Al día siguiente, el recorrido en auto de Sète a Marseillan, a lo largo de la laguna de Thau en un camino enmarcado por plátanos, fue bucólico. Me había impuesto la misión de devorar una docena de ostiones del restaurante Le Saint Barth, en las afueras de Marseillan. La sencilla cabaña donde
sirven mariscos a la orilla del mar está a cargo de la familia Tabouriech (que cultiva los carnosos ostiones, ricos en yodo, que muchos consideran los mejores de Francia), en la base del muelle de madera adyacente al restaurante. Después del almuerzo, hice una visita guiada a las cuevas Noilly Prat, en Marseillan, donde se encuentra un fabricante de vermut desde 1855. Noilly Prat está hecho de uvas blancas –Picpoul de Pinet y Clairette–, cultivadas en los viñedos que rodean la ciudad. La interesante visita concluyó con una degustación de los cuatro vermuts que producen: vermut seco original francés, Noilly Prat rojo, Noilly Prat ámbar, y Noilly Prat extra seco, que se producen principalmente para los amantes de los cocteles de América del Norte. .

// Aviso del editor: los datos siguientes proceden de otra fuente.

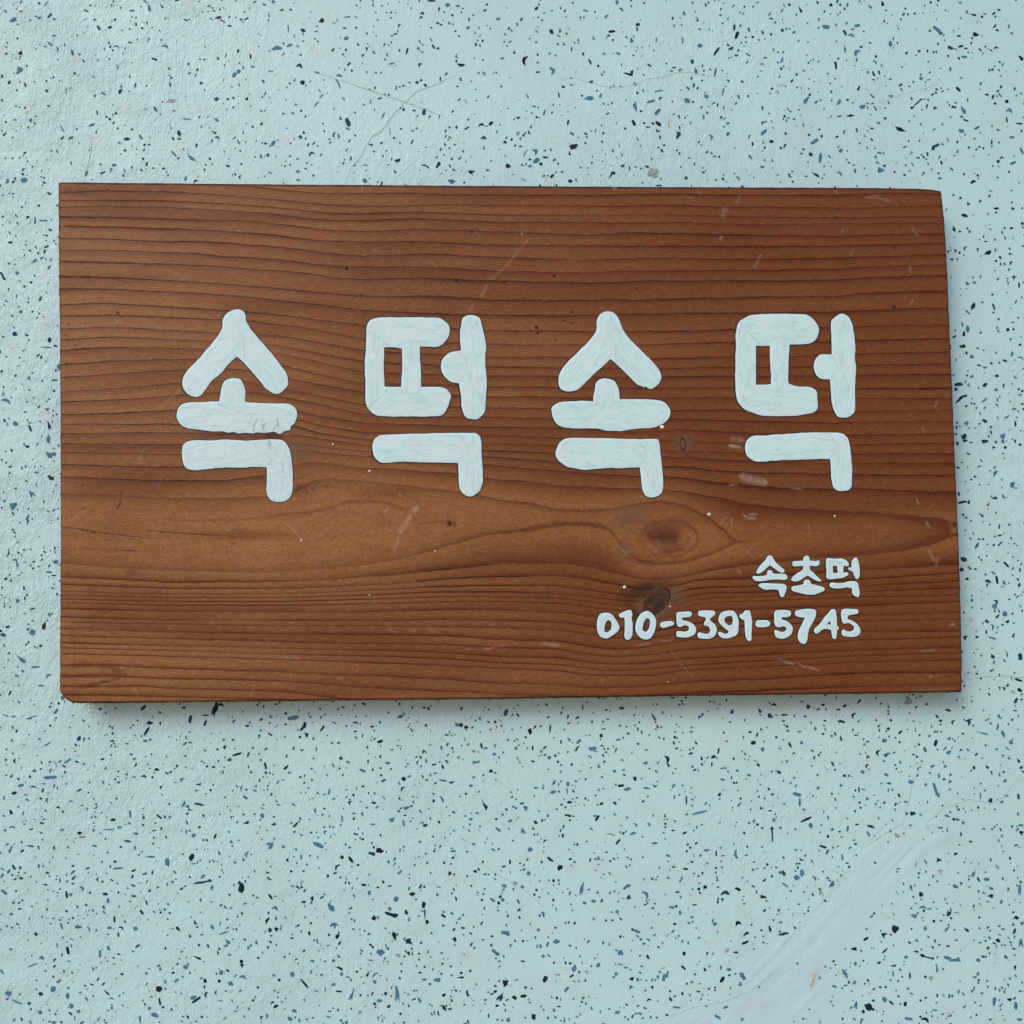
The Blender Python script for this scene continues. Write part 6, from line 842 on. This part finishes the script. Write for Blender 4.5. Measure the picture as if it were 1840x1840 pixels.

Ya algo entonado, me dirigí al casco antiguo de Marseillan hasta el B&B de cinco habitaciones en la calle Galilea, donde descubrí uno de los hoteles pequeños más agradables que he encontrado en Francia. Esta antigua casa de piedra con persianas de madera de color azul y geranios rojos pertenece a un sueco, Janne Larsson. El abundante desayuno estilo escandinavo, que incluía arenque y salmón ahumados en casa, servido la mañana siguiente, también fue excelente.
A 14 kilómetros al sur de Marseillan, Le Cap d’Agde es el último gran complejo de playa en este tramo de la costa y fue desarrollado en la década de los 60 dentro de los planes de desarrollo estatal en la zona. También cuenta con una de las mayores colonias nudistas en el país. Dado que decidí ahorrarles el mal trago de mi presencia corpulenta, en la vecina Béziers terminé mi viaje a regañadientes y subí a un tren TGV con dirección a París, mi casa.